>> Start DATA SHOWN
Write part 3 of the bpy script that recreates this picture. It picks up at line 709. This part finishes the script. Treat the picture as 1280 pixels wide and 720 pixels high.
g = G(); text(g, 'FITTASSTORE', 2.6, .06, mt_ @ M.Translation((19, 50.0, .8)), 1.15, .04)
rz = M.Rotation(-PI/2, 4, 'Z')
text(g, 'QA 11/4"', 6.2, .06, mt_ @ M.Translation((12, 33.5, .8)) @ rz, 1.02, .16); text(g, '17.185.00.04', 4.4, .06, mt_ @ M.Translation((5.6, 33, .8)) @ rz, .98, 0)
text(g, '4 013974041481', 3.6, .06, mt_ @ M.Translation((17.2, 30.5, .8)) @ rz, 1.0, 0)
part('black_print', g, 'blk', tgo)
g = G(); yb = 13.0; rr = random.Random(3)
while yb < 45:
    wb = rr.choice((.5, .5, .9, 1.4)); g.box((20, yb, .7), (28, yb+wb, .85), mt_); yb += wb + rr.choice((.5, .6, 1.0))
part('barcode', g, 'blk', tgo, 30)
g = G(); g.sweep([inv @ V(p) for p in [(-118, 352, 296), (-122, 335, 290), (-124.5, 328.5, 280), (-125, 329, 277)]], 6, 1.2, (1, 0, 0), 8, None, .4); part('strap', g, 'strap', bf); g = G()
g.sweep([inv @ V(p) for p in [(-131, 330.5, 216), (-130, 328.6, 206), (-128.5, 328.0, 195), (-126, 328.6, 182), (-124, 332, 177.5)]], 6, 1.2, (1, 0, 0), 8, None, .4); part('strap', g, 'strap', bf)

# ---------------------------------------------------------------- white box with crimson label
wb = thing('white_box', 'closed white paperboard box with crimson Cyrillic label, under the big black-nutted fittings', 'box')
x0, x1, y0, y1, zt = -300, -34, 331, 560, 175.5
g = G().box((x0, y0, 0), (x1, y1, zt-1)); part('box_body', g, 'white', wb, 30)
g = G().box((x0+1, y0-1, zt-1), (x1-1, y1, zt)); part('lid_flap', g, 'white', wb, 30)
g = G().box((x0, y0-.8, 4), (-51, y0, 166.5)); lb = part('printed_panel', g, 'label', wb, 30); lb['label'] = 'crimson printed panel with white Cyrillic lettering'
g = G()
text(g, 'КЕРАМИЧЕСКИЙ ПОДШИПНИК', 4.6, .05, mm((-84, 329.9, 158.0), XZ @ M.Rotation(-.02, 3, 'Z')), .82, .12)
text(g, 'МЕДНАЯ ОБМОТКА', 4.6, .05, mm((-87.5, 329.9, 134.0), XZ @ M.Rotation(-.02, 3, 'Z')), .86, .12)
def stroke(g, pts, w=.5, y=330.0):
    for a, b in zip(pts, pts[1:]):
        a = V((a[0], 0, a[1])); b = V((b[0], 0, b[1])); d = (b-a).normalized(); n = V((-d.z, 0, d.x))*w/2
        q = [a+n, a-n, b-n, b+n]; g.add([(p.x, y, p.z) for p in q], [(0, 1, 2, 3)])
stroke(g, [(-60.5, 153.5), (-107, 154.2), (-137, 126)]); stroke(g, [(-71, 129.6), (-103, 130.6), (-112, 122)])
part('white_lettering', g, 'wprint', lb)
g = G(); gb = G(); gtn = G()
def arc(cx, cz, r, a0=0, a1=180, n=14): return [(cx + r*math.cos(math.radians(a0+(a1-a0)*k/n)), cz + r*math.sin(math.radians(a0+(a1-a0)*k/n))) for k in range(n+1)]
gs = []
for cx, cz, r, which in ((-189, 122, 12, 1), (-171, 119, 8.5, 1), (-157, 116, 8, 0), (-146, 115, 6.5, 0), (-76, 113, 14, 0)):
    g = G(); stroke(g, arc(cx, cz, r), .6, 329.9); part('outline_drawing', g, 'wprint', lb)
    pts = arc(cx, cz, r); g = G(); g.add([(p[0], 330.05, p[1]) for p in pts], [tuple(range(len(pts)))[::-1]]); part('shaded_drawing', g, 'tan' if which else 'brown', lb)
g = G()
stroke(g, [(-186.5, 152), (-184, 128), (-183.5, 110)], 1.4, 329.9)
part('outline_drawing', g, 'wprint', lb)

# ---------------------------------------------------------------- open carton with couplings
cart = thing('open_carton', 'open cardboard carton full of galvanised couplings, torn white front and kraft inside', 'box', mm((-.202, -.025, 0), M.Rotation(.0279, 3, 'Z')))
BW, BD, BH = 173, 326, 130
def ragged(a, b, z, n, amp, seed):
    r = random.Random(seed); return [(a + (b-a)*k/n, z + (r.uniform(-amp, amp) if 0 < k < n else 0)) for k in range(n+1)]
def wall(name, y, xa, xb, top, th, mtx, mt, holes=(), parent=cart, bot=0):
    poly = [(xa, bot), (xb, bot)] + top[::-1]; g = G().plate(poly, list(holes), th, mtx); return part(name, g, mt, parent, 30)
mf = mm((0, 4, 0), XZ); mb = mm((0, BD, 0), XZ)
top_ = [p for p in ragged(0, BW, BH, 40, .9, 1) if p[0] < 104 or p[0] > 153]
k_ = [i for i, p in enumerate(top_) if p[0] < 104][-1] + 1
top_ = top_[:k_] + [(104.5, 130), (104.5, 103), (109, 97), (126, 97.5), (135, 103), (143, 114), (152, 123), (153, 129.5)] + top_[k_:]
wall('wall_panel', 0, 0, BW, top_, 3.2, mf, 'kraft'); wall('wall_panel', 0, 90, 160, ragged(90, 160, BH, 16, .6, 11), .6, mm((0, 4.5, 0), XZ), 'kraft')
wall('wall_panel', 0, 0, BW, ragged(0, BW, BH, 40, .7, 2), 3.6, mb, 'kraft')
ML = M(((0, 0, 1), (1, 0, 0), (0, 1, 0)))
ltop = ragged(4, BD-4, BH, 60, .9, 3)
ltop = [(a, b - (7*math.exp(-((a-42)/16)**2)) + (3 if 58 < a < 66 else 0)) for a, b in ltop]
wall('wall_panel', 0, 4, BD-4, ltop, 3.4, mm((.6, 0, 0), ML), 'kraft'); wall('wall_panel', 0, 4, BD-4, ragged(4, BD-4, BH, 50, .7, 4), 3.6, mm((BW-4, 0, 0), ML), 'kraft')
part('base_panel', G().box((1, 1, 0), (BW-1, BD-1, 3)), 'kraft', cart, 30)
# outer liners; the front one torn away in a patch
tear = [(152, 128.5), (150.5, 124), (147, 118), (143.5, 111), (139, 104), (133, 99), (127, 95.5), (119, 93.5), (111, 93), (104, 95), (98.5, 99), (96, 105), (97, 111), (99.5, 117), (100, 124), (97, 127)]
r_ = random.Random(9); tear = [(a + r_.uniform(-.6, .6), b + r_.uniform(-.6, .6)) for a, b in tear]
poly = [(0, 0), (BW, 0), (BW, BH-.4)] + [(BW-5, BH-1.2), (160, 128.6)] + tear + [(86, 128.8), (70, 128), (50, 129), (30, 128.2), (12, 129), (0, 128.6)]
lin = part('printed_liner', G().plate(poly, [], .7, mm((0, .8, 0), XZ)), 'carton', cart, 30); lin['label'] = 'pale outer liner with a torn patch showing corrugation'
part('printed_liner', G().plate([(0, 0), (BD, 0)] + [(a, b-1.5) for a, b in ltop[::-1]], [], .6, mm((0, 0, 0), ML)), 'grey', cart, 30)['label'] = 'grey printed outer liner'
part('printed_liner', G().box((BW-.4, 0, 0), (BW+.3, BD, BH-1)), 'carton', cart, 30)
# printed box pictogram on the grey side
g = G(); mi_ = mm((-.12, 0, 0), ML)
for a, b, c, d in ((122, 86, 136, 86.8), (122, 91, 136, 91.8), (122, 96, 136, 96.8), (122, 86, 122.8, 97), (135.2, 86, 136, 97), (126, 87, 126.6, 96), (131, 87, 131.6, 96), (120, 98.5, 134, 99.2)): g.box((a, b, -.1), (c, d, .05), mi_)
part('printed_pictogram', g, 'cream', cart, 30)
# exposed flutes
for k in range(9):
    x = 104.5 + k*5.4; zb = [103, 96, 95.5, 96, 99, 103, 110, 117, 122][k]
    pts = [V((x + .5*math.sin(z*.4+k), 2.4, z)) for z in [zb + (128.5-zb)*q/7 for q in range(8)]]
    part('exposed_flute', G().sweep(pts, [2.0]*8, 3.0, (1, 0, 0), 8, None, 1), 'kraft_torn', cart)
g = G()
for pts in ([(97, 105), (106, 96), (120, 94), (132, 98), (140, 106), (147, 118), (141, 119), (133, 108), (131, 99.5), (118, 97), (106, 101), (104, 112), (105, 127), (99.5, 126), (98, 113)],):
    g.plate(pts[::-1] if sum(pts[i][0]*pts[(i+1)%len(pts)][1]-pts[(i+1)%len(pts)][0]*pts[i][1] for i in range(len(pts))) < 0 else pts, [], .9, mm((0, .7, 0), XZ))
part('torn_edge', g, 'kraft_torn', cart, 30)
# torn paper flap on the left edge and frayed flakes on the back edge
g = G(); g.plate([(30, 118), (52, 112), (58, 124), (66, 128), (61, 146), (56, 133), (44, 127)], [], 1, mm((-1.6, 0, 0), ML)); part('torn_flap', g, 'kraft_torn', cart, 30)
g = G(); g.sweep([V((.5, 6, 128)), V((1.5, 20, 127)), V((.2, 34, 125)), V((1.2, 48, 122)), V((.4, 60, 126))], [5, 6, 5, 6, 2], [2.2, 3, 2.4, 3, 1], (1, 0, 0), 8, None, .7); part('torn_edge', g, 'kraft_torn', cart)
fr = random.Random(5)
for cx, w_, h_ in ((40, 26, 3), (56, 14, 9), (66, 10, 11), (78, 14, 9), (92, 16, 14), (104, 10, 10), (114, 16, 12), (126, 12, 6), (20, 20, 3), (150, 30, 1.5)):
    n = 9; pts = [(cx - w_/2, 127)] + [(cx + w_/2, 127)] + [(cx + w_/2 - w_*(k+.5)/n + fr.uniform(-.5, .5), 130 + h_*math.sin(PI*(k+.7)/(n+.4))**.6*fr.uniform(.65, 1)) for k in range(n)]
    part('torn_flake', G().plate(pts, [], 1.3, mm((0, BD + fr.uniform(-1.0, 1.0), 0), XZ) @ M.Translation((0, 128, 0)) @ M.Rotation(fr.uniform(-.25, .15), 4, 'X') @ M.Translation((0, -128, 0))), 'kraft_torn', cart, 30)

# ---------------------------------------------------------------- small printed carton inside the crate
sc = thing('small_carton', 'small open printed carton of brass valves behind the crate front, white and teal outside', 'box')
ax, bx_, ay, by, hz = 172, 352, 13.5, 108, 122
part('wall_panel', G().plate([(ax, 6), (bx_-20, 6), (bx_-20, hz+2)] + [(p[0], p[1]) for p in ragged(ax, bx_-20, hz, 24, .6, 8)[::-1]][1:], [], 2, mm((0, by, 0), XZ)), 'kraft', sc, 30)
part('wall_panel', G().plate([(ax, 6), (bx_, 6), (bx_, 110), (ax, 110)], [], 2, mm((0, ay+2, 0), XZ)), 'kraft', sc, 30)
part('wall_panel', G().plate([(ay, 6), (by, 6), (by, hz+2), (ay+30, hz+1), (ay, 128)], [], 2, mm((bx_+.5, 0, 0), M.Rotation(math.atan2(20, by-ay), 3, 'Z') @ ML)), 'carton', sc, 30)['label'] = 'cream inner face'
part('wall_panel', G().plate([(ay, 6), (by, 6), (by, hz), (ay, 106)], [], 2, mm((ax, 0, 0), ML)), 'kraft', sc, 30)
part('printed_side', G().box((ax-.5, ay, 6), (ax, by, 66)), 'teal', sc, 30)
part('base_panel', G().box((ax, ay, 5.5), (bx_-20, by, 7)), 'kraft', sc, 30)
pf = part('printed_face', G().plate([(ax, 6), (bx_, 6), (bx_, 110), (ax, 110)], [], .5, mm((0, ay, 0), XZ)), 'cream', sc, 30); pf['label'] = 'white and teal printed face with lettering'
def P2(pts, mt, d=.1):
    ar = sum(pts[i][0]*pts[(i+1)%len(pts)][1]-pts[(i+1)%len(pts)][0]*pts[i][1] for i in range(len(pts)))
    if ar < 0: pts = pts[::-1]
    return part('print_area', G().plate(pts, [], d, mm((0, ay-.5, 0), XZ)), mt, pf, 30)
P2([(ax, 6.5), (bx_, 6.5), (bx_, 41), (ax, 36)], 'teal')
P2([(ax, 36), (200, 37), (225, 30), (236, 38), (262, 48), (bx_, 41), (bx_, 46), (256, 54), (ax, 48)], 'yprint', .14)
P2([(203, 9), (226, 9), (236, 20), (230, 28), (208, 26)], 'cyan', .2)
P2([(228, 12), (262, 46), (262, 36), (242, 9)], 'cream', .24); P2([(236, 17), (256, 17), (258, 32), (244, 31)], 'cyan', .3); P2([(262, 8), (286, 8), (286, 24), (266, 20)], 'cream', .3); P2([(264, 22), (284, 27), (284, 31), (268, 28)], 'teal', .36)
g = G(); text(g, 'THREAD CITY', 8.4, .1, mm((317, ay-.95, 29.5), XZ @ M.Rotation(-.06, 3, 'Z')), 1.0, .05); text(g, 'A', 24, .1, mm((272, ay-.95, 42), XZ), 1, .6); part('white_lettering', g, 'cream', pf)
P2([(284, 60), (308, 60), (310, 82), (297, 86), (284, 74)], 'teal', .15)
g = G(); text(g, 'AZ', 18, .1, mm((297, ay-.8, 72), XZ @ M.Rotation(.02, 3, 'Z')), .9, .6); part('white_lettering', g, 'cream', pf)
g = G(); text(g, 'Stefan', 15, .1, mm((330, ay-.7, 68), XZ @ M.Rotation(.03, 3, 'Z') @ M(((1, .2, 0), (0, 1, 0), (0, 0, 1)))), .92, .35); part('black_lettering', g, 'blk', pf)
>> End DATA SHOWN
>> Start DATA SHOWN
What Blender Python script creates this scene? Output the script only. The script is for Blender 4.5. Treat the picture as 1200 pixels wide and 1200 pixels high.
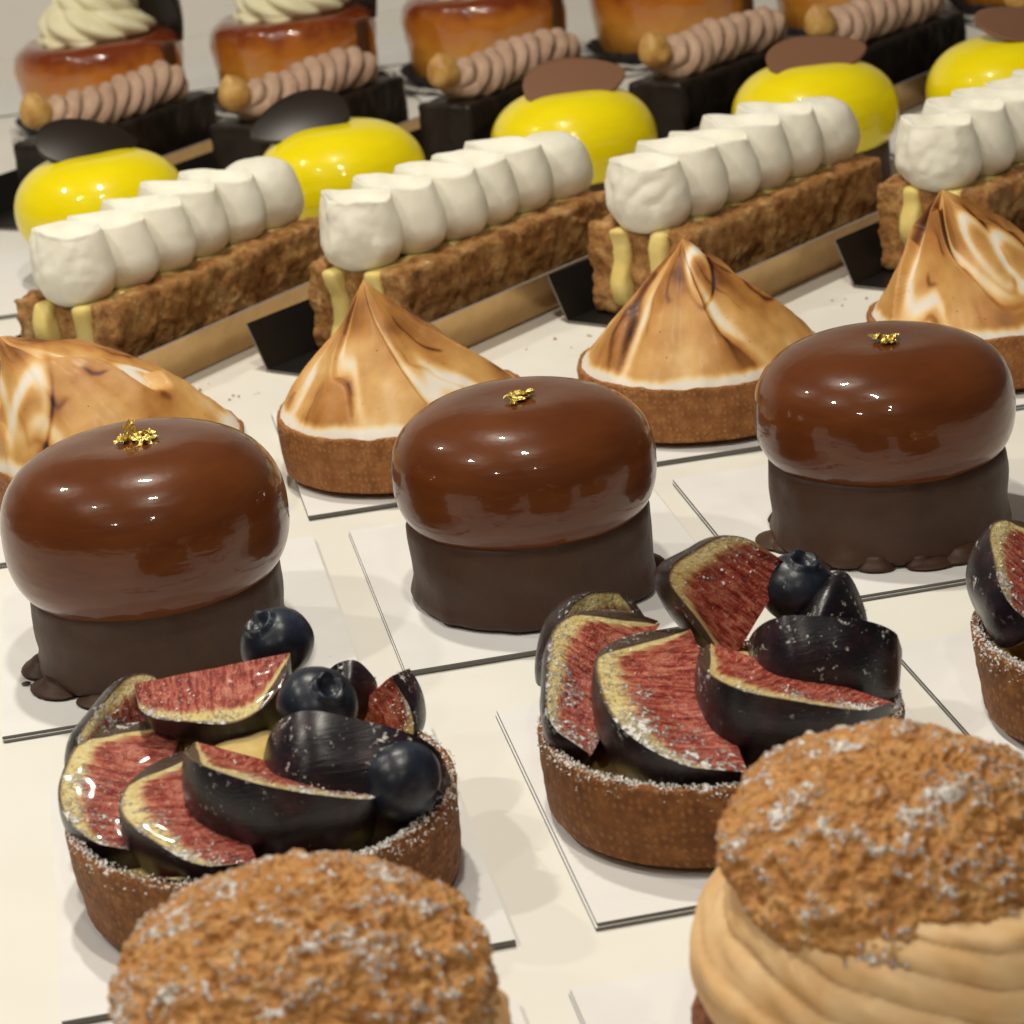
>> End DATA SHOWN
• _WHAT YOU SHOULD DO_:
Show each line holding the word "pixels".

• _EXPECTED OUTPUT_:
Write part 3 of the bpy script that recreates this picture. It picks up at line 709. This part finishes the script. Treat the picture as 1280 pixels wide and 720 pixels high.
What Blender Python script creates this scene? Output the script only. The script is for Blender 4.5. Treat the picture as 1200 pixels wide and 1200 pixels high.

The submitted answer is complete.